======== RECORDS FOR THE TASK

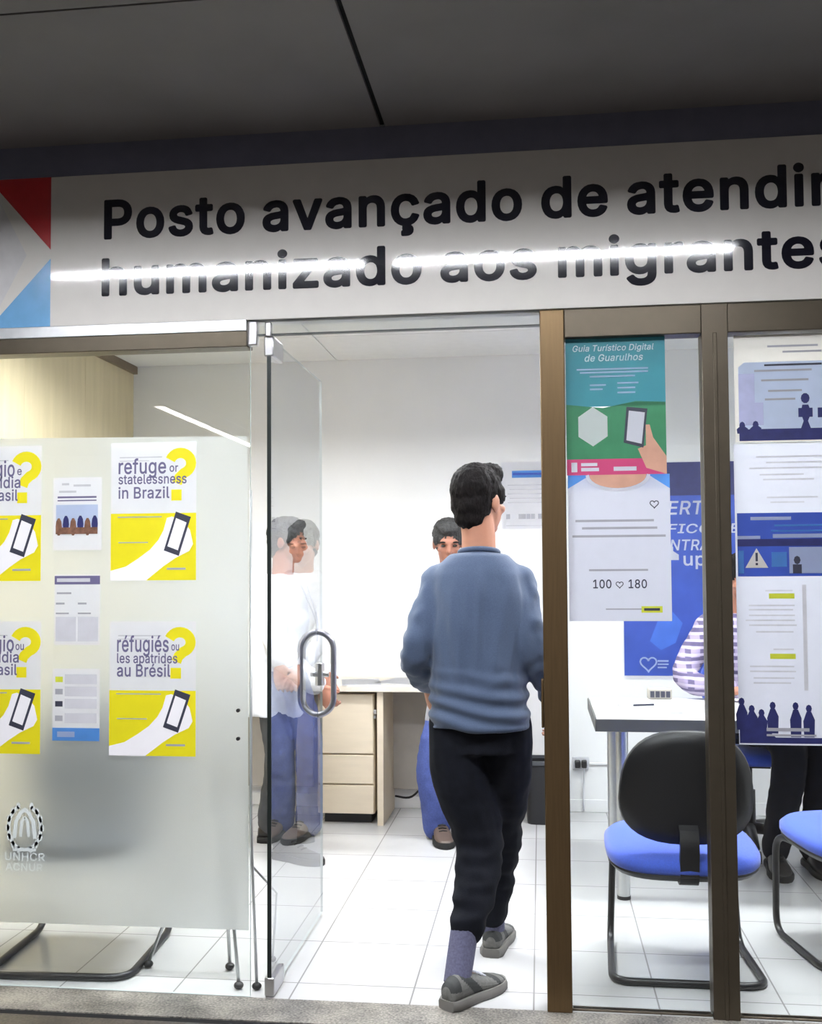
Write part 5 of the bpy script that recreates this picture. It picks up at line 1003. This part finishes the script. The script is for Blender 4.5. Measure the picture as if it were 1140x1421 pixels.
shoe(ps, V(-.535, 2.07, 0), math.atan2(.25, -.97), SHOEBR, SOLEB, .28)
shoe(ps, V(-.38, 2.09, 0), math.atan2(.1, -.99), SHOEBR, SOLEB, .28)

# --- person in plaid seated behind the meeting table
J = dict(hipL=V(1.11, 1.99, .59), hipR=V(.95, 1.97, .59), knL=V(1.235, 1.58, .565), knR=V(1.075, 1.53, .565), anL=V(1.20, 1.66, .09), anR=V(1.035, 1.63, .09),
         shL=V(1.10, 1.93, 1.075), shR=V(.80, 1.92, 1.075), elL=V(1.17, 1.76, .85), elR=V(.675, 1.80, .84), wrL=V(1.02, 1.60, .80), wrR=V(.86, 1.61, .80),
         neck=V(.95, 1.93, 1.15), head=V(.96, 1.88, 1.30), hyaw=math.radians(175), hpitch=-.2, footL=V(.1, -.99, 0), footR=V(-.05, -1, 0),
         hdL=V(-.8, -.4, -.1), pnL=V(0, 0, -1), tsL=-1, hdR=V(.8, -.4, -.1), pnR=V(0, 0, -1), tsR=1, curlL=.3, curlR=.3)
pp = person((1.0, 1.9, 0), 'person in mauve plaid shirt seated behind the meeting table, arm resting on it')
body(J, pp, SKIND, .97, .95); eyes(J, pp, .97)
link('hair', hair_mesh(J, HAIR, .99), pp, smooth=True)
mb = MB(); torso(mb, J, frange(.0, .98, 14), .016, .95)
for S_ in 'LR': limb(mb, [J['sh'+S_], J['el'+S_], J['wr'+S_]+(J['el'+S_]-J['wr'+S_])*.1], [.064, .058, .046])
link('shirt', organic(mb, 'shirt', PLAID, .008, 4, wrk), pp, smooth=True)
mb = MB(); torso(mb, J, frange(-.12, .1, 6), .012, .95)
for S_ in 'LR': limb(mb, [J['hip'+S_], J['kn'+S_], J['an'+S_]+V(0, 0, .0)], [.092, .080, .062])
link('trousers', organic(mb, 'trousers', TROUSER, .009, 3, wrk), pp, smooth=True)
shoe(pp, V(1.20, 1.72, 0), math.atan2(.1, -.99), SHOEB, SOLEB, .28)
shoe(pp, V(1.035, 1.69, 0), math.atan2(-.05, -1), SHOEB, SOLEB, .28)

================
======== RECORDS FOR THE TASK

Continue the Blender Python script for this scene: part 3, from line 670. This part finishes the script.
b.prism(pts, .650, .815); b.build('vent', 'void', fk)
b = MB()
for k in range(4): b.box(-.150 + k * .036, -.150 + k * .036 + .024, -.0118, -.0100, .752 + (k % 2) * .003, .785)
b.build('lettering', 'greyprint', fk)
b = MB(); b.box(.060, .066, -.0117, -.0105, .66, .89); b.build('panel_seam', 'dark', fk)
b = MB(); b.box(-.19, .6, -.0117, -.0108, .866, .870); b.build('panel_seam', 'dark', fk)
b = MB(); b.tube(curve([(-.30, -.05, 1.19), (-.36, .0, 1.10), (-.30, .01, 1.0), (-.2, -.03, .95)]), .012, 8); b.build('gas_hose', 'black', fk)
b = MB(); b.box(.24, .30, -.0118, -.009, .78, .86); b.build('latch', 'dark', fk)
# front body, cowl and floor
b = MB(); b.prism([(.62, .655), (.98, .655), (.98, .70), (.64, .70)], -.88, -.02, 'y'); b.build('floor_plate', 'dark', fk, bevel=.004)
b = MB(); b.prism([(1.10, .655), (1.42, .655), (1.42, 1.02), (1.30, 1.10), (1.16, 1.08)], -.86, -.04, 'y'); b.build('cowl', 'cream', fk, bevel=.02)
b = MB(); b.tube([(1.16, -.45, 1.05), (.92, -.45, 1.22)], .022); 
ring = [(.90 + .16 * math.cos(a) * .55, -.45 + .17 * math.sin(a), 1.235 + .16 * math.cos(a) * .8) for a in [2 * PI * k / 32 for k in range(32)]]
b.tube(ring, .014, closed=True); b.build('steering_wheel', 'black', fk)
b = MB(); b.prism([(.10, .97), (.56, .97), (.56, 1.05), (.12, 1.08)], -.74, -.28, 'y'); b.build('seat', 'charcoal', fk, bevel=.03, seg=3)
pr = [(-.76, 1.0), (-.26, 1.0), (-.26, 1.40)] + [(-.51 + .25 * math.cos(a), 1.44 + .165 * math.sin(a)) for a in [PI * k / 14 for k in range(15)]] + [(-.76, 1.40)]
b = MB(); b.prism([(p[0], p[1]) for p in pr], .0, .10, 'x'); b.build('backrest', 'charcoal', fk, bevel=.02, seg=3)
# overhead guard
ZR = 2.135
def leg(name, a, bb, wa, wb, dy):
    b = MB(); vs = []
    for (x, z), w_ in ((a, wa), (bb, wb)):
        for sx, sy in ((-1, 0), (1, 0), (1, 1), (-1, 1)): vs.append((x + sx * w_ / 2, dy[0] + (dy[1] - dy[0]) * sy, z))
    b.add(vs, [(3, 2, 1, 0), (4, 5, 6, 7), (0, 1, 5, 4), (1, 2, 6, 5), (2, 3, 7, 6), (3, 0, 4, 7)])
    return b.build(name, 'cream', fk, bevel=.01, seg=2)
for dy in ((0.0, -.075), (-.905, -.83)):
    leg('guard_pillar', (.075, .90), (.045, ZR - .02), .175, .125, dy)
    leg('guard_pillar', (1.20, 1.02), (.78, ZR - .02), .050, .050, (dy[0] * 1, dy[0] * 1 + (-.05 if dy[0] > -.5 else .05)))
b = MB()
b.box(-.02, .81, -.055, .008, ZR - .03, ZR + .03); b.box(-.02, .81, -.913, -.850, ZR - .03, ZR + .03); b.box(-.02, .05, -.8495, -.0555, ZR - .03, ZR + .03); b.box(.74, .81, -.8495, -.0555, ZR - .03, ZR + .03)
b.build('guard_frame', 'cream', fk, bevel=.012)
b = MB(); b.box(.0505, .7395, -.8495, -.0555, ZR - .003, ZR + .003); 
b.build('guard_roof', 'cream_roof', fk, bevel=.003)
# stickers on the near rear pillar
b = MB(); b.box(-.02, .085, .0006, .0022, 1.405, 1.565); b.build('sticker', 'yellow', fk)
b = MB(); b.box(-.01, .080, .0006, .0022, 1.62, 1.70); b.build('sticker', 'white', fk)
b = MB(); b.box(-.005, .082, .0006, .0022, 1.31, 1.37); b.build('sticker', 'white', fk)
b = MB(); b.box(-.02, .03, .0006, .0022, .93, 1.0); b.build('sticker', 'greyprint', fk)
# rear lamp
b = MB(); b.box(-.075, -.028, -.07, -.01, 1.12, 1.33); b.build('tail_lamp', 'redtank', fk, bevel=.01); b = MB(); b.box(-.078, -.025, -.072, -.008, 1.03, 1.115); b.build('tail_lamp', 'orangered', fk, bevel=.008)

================
======== RECORDS FOR THE TASK

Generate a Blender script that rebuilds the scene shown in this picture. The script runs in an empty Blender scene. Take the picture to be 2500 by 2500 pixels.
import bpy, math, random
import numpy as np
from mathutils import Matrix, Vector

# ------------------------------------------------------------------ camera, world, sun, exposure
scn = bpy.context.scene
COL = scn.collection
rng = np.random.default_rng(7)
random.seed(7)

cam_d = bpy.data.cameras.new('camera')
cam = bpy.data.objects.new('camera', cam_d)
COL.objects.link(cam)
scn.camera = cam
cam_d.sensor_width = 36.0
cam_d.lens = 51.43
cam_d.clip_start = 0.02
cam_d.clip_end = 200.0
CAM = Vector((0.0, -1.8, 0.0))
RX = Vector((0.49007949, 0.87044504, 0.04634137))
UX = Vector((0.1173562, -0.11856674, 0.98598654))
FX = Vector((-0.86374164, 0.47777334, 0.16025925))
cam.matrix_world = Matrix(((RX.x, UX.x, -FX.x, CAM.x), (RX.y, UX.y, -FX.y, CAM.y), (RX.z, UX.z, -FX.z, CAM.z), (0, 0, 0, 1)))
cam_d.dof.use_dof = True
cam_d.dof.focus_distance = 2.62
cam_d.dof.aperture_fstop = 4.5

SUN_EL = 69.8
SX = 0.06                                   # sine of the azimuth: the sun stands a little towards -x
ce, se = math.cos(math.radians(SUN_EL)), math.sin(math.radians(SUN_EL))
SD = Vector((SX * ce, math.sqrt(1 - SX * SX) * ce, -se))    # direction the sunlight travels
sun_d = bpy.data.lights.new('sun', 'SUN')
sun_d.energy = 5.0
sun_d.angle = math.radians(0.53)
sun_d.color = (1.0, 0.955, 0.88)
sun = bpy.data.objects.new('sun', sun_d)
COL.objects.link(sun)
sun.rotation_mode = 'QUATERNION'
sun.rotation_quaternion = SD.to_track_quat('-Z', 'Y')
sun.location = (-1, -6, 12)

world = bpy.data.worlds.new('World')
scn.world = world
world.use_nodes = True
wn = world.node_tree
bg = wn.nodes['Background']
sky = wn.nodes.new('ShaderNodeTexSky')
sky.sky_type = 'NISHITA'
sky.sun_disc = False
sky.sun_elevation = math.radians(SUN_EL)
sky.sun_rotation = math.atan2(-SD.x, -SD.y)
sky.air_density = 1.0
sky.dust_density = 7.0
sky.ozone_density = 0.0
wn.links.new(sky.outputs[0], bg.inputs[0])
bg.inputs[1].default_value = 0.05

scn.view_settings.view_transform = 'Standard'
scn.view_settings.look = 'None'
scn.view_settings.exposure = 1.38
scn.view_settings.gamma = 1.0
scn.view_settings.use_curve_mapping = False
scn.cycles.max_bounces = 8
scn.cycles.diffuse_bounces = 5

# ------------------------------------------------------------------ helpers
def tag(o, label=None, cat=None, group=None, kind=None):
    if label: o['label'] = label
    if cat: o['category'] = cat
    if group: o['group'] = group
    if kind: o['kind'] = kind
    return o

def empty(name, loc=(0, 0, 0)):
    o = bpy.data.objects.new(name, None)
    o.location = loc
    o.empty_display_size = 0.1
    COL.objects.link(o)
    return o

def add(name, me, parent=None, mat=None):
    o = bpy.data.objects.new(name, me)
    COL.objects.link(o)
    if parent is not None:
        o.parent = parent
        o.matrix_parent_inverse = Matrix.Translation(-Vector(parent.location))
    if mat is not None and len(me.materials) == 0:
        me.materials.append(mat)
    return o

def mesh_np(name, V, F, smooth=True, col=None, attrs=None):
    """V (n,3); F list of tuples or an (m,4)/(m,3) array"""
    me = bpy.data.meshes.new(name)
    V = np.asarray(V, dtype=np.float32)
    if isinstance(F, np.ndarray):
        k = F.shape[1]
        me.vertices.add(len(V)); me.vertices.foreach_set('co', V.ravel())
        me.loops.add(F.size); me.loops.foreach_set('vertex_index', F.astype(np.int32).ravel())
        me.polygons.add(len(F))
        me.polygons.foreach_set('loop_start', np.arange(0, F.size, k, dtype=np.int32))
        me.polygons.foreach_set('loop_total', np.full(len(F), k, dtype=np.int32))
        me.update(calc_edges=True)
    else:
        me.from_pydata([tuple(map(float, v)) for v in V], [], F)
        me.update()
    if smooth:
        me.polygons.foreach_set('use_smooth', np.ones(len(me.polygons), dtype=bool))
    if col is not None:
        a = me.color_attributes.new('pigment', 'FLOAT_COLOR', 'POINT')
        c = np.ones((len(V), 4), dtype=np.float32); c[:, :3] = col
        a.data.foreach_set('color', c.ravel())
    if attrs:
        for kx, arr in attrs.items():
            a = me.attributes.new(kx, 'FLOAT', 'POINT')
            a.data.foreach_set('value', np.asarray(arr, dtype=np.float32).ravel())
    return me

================

■ **GOAL OF THE EXERCISE**
Extract the lines from the line with "Generate a Blender" through the line with "random.seed(7)". Keep both of those lines, copy everything exactly, and add nothing.

■ **OUTPUT OF THE TASK**
Generate a Blender script that rebuilds the scene shown in this picture. The script runs in an empty Blender scene. Take the picture to be 2500 by 2500 pixels.
import bpy, math, random
import numpy as np
from mathutils import Matrix, Vector

# ------------------------------------------------------------------ camera, world, sun, exposure
scn = bpy.context.scene
COL = scn.collection
rng = np.random.default_rng(7)
random.seed(7)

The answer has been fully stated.